Aynur – Rabe – Dreyer Gaido
Klezmer und mehr
Dobranotch ist ein Ensemble, das eigentlich in Sankt Petersburg zu Hause ist, sich aber vor über 25 Jahren in Frankreich gegründet hat. Der Überfall auf die Ukraine veranlasste den Kopf der Band Mitia Khramtsov, zusammen mit anderen Mitgliedern nach Deutschland zu ziehen. Der musikalische Kern dieser Gruppe ist die Musik der osteuropäischen Jüdinnen, der Klezmer. Aber schon früh hatte Dobranotch ein offenes Repertoire, so auch auf dem aktuellen Album Vander ikh mir lustik. Neben Klezmerstücken, die in einem Fall aus der Ukraine stammen und die auf Jiddisch gesungen werden, sind Melodien aus den Karpaten, Georgien, Serbien und von den Rom*nja verarbeitet worden. Sie alle passen bestens zusammen. Die Besetzung besteht aus Tuba, Pauke, Banjo, Cimbalom, Akkordeon und wird von der Geige und der Klarinette angeführt. In Zeiten, die wenig Anlass zur Freude geben, ist diese Platte in ihrer Beschwingtheit geradezu widerständig – nach dem Motto „Trotz alledem“. Das ist ein ganz feines Album einer erstklassigen Truppe, die im Klezmer zu Hause ist, aber keine Scheuklappen kennt.

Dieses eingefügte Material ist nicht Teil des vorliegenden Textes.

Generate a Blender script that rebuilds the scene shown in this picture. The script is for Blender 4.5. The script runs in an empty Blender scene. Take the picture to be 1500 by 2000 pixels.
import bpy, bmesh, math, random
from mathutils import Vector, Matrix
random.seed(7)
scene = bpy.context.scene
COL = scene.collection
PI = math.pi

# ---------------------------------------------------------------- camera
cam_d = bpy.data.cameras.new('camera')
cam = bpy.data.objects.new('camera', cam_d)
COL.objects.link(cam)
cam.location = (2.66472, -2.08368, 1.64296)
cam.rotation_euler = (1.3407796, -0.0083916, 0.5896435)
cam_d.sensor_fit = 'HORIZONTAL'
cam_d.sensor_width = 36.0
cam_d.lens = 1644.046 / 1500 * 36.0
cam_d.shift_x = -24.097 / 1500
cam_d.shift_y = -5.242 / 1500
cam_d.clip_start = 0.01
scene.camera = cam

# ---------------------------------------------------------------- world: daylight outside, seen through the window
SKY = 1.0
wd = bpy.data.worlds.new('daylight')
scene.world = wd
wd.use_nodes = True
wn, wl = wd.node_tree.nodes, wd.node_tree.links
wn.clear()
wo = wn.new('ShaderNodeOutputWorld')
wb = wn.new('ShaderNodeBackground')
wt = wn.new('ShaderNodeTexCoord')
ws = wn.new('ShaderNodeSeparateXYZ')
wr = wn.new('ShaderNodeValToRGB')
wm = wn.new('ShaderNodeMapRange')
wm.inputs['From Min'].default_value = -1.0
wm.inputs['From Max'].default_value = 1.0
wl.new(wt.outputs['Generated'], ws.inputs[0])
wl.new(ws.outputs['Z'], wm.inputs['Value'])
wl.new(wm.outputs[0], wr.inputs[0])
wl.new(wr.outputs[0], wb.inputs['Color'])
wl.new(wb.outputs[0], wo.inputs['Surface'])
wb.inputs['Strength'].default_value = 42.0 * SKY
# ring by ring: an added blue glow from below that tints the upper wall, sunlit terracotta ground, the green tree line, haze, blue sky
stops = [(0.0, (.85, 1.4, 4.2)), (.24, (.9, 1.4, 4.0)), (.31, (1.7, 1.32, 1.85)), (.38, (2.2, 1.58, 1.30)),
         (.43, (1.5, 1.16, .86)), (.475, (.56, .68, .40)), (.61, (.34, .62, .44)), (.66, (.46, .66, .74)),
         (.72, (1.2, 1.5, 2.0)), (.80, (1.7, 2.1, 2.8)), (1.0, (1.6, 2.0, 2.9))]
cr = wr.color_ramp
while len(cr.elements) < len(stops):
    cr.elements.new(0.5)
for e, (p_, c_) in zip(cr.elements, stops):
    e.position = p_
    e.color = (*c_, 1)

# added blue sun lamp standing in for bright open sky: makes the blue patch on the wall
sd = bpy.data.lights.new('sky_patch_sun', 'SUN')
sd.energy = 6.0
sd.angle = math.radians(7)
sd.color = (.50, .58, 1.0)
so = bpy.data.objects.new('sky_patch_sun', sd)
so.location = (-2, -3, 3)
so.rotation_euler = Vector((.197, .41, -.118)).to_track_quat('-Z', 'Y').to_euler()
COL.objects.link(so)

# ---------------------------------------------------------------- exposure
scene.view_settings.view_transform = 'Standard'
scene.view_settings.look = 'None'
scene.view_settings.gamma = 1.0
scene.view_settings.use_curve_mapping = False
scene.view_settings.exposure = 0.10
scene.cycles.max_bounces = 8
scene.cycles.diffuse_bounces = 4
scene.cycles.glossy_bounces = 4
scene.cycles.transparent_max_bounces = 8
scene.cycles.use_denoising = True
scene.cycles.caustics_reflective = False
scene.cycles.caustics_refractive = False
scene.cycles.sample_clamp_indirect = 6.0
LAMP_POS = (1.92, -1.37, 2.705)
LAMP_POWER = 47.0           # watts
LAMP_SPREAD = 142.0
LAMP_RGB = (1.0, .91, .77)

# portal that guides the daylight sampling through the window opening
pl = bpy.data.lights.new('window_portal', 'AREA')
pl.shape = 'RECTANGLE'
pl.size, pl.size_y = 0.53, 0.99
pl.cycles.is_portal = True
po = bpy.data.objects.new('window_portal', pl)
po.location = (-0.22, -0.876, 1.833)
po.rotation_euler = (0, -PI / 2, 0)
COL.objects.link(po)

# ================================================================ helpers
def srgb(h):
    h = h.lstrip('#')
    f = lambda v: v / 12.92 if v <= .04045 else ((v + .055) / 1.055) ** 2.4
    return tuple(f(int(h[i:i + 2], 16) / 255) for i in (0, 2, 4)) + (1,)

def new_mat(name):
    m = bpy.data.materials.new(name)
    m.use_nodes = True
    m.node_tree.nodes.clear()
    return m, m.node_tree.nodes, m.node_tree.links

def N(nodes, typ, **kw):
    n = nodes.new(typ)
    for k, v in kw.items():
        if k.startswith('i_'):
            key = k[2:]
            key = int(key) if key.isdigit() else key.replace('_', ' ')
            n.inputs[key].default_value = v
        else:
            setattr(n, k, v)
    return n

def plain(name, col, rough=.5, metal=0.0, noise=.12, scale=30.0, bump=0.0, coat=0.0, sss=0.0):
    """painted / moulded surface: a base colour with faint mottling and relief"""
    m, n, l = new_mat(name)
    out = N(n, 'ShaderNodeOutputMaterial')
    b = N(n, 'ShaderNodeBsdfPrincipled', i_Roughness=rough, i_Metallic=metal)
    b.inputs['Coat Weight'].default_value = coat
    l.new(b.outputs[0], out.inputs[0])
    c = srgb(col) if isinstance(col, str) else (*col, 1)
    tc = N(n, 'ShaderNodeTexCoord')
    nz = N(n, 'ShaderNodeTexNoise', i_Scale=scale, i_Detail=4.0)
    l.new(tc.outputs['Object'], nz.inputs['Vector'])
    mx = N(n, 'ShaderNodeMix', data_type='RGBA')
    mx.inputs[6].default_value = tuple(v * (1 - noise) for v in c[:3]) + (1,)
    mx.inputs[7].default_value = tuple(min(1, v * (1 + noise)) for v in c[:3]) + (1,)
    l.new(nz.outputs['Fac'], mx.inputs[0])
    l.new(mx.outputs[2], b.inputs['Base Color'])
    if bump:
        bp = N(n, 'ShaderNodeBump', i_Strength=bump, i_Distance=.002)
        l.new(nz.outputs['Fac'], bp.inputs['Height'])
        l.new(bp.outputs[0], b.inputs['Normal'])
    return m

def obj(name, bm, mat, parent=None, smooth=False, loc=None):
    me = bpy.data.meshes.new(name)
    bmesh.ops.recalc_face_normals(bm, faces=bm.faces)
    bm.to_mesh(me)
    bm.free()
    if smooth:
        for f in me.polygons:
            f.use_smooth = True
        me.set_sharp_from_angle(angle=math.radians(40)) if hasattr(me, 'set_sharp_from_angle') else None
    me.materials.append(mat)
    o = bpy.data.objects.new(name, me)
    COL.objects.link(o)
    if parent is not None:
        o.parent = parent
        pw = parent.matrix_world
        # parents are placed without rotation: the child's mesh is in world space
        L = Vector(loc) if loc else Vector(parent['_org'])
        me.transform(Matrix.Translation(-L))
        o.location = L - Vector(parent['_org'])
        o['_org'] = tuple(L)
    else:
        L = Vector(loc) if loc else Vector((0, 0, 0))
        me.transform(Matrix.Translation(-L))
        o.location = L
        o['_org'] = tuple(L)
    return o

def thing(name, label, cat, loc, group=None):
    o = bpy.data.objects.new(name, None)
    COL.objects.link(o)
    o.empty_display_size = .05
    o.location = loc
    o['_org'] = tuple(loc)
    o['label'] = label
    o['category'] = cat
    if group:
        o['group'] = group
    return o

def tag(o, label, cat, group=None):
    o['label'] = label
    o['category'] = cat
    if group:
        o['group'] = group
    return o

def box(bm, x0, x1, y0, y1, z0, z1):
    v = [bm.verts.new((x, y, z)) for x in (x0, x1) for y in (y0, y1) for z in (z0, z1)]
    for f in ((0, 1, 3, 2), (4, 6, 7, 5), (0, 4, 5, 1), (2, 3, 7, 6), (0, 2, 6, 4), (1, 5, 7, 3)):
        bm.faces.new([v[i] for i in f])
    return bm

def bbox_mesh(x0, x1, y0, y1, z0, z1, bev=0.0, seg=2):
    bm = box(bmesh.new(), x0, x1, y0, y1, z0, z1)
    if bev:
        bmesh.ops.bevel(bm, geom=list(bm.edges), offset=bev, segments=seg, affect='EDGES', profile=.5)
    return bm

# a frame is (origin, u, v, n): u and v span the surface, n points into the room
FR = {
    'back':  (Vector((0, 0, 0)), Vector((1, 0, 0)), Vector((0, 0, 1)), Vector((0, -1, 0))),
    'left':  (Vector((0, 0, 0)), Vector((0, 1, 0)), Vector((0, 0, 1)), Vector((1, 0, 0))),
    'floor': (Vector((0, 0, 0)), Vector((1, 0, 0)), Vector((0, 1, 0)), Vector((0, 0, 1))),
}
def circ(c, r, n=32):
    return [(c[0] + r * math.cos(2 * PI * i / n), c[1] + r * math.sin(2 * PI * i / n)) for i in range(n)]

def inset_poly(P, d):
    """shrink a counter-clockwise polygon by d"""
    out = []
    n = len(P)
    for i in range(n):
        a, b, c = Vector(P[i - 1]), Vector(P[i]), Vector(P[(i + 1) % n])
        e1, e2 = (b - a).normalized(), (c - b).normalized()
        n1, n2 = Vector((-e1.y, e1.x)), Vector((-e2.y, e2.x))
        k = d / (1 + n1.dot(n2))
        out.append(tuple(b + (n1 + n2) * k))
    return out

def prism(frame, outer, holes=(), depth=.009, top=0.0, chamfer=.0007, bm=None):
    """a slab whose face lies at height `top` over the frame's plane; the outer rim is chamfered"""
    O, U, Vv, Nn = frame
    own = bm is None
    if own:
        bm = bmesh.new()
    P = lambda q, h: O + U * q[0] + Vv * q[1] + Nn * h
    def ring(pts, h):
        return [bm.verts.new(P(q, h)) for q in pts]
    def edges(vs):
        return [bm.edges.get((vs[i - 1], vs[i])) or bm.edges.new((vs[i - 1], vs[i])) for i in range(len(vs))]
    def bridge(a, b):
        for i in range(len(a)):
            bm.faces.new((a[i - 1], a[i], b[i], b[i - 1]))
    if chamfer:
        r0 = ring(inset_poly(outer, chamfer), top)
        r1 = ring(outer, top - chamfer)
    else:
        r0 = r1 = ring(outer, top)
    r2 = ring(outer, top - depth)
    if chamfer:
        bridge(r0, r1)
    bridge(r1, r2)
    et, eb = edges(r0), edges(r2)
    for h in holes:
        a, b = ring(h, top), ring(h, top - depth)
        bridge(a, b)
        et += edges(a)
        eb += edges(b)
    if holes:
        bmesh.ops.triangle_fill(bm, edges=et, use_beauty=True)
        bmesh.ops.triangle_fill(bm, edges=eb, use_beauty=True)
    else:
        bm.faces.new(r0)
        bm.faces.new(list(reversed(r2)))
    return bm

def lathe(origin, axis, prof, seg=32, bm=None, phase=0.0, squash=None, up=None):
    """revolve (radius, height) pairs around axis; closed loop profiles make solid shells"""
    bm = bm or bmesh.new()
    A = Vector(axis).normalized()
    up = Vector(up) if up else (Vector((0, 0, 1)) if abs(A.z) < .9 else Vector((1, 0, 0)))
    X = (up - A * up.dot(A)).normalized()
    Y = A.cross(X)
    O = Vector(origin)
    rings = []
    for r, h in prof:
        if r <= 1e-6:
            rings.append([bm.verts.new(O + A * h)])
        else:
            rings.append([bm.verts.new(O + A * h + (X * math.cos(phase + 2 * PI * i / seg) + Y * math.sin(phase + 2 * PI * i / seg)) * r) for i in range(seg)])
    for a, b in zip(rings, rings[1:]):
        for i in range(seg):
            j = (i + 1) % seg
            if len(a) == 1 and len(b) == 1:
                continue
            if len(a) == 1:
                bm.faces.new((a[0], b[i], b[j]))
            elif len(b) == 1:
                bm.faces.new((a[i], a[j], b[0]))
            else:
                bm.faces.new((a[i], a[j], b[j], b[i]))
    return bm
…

Dobranotch – Vander ikh mir lustik – CPL Music
McCallas Stilmix
Auf dieser Platte mischen sich verschiedene Stile, die von Leyla McCalla miteinander verbunden werden. Manche kennen sie von ihrer Mitwirkung bei Carolina Chocolate Drops oder vom Frauentrio Our Native Daughters; nun aber hat sie ihr fünftes Soloalbum im Angebot. Ihre Eltern stammten aus Haiti und sie lebt heute in New Orleans. Sie spielt Cello, Gitarre und Banjo und singt mit einer Stimme, die über ein unverwechselbares Timbre verfügt. Schon zuvor hat sie in ihren Liedern Benachteiligung und Unterdrückung verarbeitet. Für die neue Platte Sun Without The Heat hat sie sich von Schriften Schwarzer Feministinnen inspirieren lassen. Bisher war ihre Musik geprägt von haitianischen Klängen und Americana/Folk-Einflüssen. Das ist auch jetzt noch zu spüren, aber brasilianische Samba-Elemente und Afrobeat treten hinzu und bringen ihre Songs auf ein Level, das bisher so nicht bei ihr zu hören war. Besonders interessant ist, dass sie sich diesmal von entspannten akustischen Stücken aus auch in rockige Experimentalsphären vorwagt. Eine spannende Platte, deren musikalisches Zentrum stets die besondere Stimme McCallas bleibt. Im November in der Luxemburger Philharmonie!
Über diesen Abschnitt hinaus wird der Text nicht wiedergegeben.